## start Data

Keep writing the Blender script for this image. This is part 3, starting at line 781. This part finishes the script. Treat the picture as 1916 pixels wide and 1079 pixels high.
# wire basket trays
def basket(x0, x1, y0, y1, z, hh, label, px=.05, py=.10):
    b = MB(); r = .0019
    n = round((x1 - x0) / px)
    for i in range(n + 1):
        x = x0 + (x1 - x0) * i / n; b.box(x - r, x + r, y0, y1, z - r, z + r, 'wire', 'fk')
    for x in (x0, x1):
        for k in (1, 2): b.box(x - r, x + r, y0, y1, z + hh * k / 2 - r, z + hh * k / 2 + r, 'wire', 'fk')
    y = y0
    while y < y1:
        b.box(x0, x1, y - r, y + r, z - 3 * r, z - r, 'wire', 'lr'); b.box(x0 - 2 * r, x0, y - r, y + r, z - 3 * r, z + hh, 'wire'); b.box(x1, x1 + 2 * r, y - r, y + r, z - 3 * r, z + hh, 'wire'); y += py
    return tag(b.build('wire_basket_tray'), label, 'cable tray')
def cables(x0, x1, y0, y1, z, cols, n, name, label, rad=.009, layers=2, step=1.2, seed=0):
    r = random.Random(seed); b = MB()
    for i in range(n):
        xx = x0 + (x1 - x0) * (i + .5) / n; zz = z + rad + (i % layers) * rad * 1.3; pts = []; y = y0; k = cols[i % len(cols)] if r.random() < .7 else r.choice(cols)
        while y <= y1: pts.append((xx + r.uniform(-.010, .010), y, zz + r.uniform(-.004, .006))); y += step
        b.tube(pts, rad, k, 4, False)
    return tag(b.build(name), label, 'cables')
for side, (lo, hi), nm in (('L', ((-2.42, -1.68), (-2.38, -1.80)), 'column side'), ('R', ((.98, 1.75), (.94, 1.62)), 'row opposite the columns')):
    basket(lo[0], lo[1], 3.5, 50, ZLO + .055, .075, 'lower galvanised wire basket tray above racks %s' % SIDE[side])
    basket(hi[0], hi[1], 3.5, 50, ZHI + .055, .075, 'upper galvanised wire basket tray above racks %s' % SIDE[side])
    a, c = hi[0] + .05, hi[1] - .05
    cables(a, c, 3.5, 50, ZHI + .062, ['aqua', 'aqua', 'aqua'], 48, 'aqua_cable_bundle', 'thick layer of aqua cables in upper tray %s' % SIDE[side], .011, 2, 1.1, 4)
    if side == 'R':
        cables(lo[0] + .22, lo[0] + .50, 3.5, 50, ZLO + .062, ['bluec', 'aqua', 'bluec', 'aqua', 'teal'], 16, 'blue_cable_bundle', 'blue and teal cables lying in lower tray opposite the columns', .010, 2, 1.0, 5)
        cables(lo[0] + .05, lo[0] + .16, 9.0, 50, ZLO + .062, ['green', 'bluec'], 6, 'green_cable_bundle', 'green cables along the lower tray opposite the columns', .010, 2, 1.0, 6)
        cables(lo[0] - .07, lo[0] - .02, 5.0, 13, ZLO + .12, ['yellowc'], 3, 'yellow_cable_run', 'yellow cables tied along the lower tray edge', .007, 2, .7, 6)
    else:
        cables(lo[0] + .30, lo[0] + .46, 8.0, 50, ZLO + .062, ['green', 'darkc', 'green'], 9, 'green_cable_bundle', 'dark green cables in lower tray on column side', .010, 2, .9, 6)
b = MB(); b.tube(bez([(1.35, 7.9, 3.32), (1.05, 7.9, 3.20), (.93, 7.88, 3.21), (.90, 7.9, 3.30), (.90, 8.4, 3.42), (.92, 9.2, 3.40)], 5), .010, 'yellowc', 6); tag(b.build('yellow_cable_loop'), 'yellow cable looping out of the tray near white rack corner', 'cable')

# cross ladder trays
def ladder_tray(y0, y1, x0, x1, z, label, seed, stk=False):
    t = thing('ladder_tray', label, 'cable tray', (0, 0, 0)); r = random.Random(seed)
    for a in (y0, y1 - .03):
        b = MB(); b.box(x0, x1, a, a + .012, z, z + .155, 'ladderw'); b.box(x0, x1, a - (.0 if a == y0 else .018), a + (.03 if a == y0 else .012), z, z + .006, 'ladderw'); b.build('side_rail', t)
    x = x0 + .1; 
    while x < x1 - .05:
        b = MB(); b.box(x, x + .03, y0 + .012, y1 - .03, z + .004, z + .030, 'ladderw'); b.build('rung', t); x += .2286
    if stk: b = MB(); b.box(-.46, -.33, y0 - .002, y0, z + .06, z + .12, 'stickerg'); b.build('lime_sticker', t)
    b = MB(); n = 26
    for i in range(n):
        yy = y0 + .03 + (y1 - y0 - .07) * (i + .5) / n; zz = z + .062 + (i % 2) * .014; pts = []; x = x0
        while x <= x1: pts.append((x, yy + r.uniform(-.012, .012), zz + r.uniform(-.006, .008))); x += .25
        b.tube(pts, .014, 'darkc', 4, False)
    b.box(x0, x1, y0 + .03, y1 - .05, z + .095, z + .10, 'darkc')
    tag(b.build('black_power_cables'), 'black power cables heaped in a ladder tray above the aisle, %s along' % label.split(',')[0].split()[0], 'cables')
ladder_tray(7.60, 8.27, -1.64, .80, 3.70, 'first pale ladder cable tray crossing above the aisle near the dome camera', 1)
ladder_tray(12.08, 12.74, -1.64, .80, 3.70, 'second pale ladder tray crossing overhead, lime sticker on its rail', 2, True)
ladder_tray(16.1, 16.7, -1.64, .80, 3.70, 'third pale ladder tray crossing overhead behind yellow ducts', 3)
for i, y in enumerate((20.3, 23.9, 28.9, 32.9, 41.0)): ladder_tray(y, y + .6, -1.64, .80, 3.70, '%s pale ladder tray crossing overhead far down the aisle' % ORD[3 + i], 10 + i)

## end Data

- Do this
Go through the listing above and restate it word for word.

- Solution for this problem
Keep writing the Blender script for this image. This is part 3, starting at line 781. This part finishes the script. Treat the picture as 1916 pixels wide and 1079 pixels high.
# wire basket trays
def basket(x0, x1, y0, y1, z, hh, label, px=.05, py=.10):
    b = MB(); r = .0019
    n = round((x1 - x0) / px)
    for i in range(n + 1):
        x = x0 + (x1 - x0) * i / n; b.box(x - r, x + r, y0, y1, z - r, z + r, 'wire', 'fk')
    for x in (x0, x1):
        for k in (1, 2): b.box(x - r, x + r, y0, y1, z + hh * k / 2 - r, z + hh * k / 2 + r, 'wire', 'fk')
    y = y0
    while y < y1:
        b.box(x0, x1, y - r, y + r, z - 3 * r, z - r, 'wire', 'lr'); b.box(x0 - 2 * r, x0, y - r, y + r, z - 3 * r, z + hh, 'wire'); b.box(x1, x1 + 2 * r, y - r, y + r, z - 3 * r, z + hh, 'wire'); y += py
    return tag(b.build('wire_basket_tray'), label, 'cable tray')
def cables(x0, x1, y0, y1, z, cols, n, name, label, rad=.009, layers=2, step=1.2, seed=0):
    r = random.Random(seed); b = MB()
    for i in range(n):
        xx = x0 + (x1 - x0) * (i + .5) / n; zz = z + rad + (i % layers) * rad * 1.3; pts = []; y = y0; k = cols[i % len(cols)] if r.random() < .7 else r.choice(cols)
        while y <= y1: pts.append((xx + r.uniform(-.010, .010), y, zz + r.uniform(-.004, .006))); y += step
        b.tube(pts, rad, k, 4, False)
    return tag(b.build(name), label, 'cables')
for side, (lo, hi), nm in (('L', ((-2.42, -1.68), (-2.38, -1.80)), 'column side'), ('R', ((.98, 1.75), (.94, 1.62)), 'row opposite the columns')):
    basket(lo[0], lo[1], 3.5, 50, ZLO + .055, .075, 'lower galvanised wire basket tray above racks %s' % SIDE[side])
    basket(hi[0], hi[1], 3.5, 50, ZHI + .055, .075, 'upper galvanised wire basket tray above racks %s' % SIDE[side])
    a, c = hi[0] + .05, hi[1] - .05
    cables(a, c, 3.5, 50, ZHI + .062, ['aqua', 'aqua', 'aqua'], 48, 'aqua_cable_bundle', 'thick layer of aqua cables in upper tray %s' % SIDE[side], .011, 2, 1.1, 4)
    if side == 'R':
        cables(lo[0] + .22, lo[0] + .50, 3.5, 50, ZLO + .062, ['bluec', 'aqua', 'bluec', 'aqua', 'teal'], 16, 'blue_cable_bundle', 'blue and teal cables lying in lower tray opposite the columns', .010, 2, 1.0, 5)
        cables(lo[0] + .05, lo[0] + .16, 9.0, 50, ZLO + .062, ['green', 'bluec'], 6, 'green_cable_bundle', 'green cables along the lower tray opposite the columns', .010, 2, 1.0, 6)
        cables(lo[0] - .07, lo[0] - .02, 5.0, 13, ZLO + .12, ['yellowc'], 3, 'yellow_cable_run', 'yellow cables tied along the lower tray edge', .007, 2, .7, 6)
    else:
        cables(lo[0] + .30, lo[0] + .46, 8.0, 50, ZLO + .062, ['green', 'darkc', 'green'], 9, 'green_cable_bundle', 'dark green cables in lower tray on column side', .010, 2, .9, 6)
b = MB(); b.tube(bez([(1.35, 7.9, 3.32), (1.05, 7.9, 3.20), (.93, 7.88, 3.21), (.90, 7.9, 3.30), (.90, 8.4, 3.42), (.92, 9.2, 3.40)], 5), .010, 'yellowc', 6); tag(b.build('yellow_cable_loop'), 'yellow cable looping out of the tray near white rack corner', 'cable')

# cross ladder trays
def ladder_tray(y0, y1, x0, x1, z, label, seed, stk=False):
    t = thing('ladder_tray', label, 'cable tray', (0, 0, 0)); r = random.Random(seed)
    for a in (y0, y1 - .03):
        b = MB(); b.box(x0, x1, a, a + .012, z, z + .155, 'ladderw'); b.box(x0, x1, a - (.0 if a == y0 else .018), a + (.03 if a == y0 else .012), z, z + .006, 'ladderw'); b.build('side_rail', t)
    x = x0 + .1; 
    while x < x1 - .05:
        b = MB(); b.box(x, x + .03, y0 + .012, y1 - .03, z + .004, z + .030, 'ladderw'); b.build('rung', t); x += .2286
    if stk: b = MB(); b.box(-.46, -.33, y0 - .002, y0, z + .06, z + .12, 'stickerg'); b.build('lime_sticker', t)
    b = MB(); n = 26
    for i in range(n):
        yy = y0 + .03 + (y1 - y0 - .07) * (i + .5) / n; zz = z + .062 + (i % 2) * .014; pts = []; x = x0
        while x <= x1: pts.append((x, yy + r.uniform(-.012, .012), zz + r.uniform(-.006, .008))); x += .25
        b.tube(pts, .014, 'darkc', 4, False)
    b.box(x0, x1, y0 + .03, y1 - .05, z + .095, z + .10, 'darkc')
    tag(b.build('black_power_cables'), 'black power cables heaped in a ladder tray above the aisle, %s along' % label.split(',')[0].split()[0], 'cables')
ladder_tray(7.60, 8.27, -1.64, .80, 3.70, 'first pale ladder cable tray crossing above the aisle near the dome camera', 1)
ladder_tray(12.08, 12.74, -1.64, .80, 3.70, 'second pale ladder tray crossing overhead, lime sticker on its rail', 2, True)
ladder_tray(16.1, 16.7, -1.64, .80, 3.70, 'third pale ladder tray crossing overhead behind yellow ducts', 3)
for i, y in enumerate((20.3, 23.9, 28.9, 32.9, 41.0)): ladder_tray(y, y + .6, -1.64, .80, 3.70, '%s pale ladder tray crossing overhead far down the aisle' % ORD[3 + i], 10 + i)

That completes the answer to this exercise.